If you start describing your own personal experiences, something that’s only of interest to yourself, then you can’t express yourself, you cannot say, ultimately what you think about human beings. The moment you say this, you’re committed.
–Frank O’Connor
I started writing an essay called “Doin’ Time” about nine years before it finally saw the light of day. I don’t have a record of being notified the essay had been published, so I continued to revise it, until one day, I was grading papers in my office, and I started ego-surfing or solo-googling because…why not? Maybe I was curious, searching for remnants of myself on the Internet. Maybe I am some kind of megalomaniac. Or maybe I’m somewhere in-between. I don’t have to confess my true motivation. These opposing poles of motivation are both useful and true.
Curiosity is a necessary trait in a writer (I write mostly to figure things out), yet some megalomania is also necessary, an outside motivator, like the fantasy I’ll figure everything out, line up the events in my life, and make sense of them. This is an unattainable goal I stubbornly move toward, and yes, it is an illusion, but I fantasize that somehow, I can turn my ideas into something useful because the idea makes me happy (yet sad too). Still there are bursts of light, like when you discover the essay you’ve been toiling over is better than you thought–because someone published it.
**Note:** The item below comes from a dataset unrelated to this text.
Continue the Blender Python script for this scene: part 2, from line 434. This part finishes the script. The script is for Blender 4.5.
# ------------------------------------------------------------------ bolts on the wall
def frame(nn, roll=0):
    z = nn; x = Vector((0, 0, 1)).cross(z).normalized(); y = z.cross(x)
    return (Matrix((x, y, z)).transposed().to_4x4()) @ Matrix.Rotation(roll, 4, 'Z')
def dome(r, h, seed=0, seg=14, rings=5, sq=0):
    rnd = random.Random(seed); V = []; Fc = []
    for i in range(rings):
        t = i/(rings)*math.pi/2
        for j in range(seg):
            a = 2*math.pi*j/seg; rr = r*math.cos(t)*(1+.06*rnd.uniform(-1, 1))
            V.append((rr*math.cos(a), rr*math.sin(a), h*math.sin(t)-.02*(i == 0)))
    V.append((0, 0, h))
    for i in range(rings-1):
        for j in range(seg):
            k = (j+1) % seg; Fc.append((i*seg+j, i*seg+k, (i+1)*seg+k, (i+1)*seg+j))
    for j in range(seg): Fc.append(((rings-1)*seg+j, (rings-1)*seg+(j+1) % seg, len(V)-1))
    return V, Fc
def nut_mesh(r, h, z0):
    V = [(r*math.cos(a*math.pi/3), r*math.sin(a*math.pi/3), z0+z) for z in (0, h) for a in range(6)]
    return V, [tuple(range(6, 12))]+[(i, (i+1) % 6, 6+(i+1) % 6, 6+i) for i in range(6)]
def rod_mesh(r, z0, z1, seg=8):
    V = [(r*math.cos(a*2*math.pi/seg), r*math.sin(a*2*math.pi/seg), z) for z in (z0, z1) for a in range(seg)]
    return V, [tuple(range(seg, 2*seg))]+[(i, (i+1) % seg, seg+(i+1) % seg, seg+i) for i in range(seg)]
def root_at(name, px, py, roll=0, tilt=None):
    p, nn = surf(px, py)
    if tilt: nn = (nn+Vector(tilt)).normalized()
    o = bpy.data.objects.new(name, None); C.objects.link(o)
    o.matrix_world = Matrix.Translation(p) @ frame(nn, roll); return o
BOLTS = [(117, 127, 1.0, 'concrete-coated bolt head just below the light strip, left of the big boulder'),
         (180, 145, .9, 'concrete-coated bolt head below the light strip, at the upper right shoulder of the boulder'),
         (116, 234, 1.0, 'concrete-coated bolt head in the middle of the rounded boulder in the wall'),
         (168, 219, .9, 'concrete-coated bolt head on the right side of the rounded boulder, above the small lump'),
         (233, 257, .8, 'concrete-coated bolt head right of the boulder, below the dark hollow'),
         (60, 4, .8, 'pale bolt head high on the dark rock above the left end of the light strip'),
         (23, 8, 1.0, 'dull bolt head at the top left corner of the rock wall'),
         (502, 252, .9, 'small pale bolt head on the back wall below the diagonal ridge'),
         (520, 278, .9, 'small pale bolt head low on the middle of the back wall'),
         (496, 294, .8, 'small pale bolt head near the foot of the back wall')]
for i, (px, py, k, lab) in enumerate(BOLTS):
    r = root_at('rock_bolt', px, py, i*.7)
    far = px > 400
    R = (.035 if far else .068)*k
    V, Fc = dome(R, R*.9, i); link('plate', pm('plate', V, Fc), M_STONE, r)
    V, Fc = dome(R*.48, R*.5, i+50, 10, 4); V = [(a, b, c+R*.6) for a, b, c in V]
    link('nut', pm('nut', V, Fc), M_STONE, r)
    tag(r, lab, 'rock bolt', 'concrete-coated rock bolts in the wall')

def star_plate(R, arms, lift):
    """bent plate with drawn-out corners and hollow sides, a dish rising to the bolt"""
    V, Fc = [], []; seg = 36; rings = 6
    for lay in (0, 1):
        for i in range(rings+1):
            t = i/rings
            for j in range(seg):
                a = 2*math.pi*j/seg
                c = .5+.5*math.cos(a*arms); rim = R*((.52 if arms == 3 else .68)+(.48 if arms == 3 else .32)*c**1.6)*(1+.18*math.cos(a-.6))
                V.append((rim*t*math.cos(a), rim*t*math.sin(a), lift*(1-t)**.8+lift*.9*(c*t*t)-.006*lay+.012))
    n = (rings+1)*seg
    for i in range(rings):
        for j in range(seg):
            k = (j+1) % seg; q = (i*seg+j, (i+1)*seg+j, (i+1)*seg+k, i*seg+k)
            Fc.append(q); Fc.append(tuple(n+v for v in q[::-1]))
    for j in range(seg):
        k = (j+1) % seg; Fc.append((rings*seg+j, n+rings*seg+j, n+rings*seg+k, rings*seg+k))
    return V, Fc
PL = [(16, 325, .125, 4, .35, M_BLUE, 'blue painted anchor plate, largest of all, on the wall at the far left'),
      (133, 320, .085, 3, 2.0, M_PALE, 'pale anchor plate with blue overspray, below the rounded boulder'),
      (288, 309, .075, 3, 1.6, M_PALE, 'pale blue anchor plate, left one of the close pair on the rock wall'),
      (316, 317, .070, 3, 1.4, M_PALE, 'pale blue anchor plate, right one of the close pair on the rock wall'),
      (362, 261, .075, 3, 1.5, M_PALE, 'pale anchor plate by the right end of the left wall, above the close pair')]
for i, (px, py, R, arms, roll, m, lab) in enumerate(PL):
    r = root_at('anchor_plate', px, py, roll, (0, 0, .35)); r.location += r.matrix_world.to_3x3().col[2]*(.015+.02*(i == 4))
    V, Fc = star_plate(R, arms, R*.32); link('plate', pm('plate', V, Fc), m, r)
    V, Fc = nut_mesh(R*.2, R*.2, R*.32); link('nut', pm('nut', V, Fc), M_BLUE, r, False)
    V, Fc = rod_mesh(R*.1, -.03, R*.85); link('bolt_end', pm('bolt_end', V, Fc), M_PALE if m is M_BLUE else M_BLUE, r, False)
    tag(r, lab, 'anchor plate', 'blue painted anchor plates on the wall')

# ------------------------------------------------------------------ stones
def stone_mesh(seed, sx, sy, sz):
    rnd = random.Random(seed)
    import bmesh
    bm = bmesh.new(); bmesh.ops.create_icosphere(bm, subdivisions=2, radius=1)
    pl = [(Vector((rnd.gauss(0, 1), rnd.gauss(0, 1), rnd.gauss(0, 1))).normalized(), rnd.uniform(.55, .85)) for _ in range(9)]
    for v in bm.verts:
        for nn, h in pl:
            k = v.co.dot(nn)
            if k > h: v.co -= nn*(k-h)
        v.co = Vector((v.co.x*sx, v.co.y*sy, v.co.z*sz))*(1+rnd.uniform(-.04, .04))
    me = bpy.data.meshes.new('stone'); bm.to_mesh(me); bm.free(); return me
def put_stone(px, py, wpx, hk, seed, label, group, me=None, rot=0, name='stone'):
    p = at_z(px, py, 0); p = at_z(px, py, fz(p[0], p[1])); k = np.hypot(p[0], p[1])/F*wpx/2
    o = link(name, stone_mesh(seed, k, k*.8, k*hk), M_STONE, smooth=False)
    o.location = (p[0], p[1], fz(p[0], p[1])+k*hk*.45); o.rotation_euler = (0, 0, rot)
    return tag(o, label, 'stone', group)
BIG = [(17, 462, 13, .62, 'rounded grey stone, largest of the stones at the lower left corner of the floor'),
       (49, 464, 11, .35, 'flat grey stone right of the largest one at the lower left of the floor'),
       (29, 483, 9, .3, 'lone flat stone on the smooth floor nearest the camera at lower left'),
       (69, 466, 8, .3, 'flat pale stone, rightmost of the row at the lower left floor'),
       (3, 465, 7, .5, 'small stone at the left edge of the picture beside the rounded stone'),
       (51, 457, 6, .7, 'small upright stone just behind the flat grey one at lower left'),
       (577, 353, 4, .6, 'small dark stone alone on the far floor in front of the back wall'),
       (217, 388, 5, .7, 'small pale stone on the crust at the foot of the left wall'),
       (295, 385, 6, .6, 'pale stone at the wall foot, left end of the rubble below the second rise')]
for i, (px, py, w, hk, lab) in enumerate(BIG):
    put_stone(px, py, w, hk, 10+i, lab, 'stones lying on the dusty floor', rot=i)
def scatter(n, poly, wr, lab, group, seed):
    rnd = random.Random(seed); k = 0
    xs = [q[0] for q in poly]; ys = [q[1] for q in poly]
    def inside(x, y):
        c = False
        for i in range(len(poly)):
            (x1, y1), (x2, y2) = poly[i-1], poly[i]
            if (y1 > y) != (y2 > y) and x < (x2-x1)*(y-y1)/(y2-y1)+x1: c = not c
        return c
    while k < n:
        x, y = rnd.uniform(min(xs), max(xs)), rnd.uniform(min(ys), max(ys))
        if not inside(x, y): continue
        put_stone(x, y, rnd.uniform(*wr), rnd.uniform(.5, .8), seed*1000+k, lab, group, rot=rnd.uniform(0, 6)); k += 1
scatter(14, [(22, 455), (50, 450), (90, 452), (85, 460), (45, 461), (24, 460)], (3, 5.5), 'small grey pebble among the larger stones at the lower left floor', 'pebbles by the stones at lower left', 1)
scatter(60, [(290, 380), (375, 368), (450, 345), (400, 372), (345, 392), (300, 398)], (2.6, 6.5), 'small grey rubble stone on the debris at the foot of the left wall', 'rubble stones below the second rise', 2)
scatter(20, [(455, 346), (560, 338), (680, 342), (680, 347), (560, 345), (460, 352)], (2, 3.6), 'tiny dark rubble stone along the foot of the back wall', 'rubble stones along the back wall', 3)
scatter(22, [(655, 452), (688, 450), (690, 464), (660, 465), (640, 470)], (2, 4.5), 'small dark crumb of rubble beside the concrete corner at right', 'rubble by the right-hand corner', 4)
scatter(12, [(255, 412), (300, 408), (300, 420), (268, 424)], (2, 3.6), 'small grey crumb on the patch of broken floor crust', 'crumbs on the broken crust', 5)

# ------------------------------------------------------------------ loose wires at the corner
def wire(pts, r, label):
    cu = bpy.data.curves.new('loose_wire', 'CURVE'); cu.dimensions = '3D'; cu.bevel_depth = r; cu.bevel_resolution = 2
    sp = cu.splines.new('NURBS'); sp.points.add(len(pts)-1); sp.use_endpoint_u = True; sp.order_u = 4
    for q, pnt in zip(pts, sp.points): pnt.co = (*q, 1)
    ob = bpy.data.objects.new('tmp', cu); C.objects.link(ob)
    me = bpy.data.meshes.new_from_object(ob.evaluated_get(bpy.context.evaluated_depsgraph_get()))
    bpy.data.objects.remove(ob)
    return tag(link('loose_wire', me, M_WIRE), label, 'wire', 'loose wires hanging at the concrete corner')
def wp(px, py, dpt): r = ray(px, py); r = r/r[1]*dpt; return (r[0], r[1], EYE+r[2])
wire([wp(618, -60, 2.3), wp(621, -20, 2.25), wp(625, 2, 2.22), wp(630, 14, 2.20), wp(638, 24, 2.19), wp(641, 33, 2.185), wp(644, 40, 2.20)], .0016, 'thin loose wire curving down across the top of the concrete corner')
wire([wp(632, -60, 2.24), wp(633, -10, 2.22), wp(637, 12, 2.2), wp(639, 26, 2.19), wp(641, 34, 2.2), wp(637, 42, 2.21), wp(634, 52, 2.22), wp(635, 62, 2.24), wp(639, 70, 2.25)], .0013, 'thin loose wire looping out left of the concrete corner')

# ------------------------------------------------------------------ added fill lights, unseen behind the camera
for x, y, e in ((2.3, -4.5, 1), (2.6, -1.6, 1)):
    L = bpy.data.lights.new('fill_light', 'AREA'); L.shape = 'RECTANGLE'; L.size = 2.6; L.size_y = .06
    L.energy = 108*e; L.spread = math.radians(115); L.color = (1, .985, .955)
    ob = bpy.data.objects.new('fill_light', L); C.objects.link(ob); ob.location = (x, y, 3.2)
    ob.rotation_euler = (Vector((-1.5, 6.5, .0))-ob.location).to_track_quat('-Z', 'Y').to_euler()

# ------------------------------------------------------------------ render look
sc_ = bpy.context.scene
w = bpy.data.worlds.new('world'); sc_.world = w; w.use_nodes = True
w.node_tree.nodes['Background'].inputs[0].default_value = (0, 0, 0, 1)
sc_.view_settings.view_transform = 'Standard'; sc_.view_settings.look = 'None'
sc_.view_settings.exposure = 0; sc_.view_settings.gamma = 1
After my discovery, I took a deep breath, thought to myself I guess I can stop writing this thing, and went back to grading papers (in all honesty, I did a weird, happy dance, felt conflicted, and then went back to grading papers).
But is a story ever really done being told? Yesterday, I read over the essay again to compare how my time-of-writing voice has changed between the publication of that essay and now, because I continue to write.
For people who aren’t creative nonfiction junkies, a time-of-writing voice is who the writer or protagonist is in a memoir at the time of writing. This is different from the voice a writer develops to illustrate the perspective of the protagonist as the events transpired.
My writing has definitely changed from then to now, though it’s subtle. “Doin’ Time” is the story of visiting my estranged father with my husband a few days after he and I were married. The facts in the story haven’t changed. We will have always driven down to Key West. My little brother will always have said he likes whales and Wheel Smeetch. But one truth has changed–the way I see the story. I am further removed from who I was then, and I feel kinder toward the characters, even to my own persona, who is flawed, and silly, kind of like the person typing these words right now.
The time of writing voice and the protagonist, were she to reflect on the events in “Doin’ Time” today, her characterization and perspective would be smarter and more complex. Does that mean I’m smarter? Maybe. Maybe not. I think it means I pay more attention now, and I write more slowly. I take my time. I worry less. I enjoy the process.
I write to understand. Sometimes my writing feels like my own real-live baby, except the baby will never be satisfied, doesn’t take naps, and will not let me rock it to sleep. So I am linking this story because I never got to tell people, hey this thing I wrote for a long time, it saw the light of day. This essay shows a picture of one time period, and lucky for me, that time is in the past.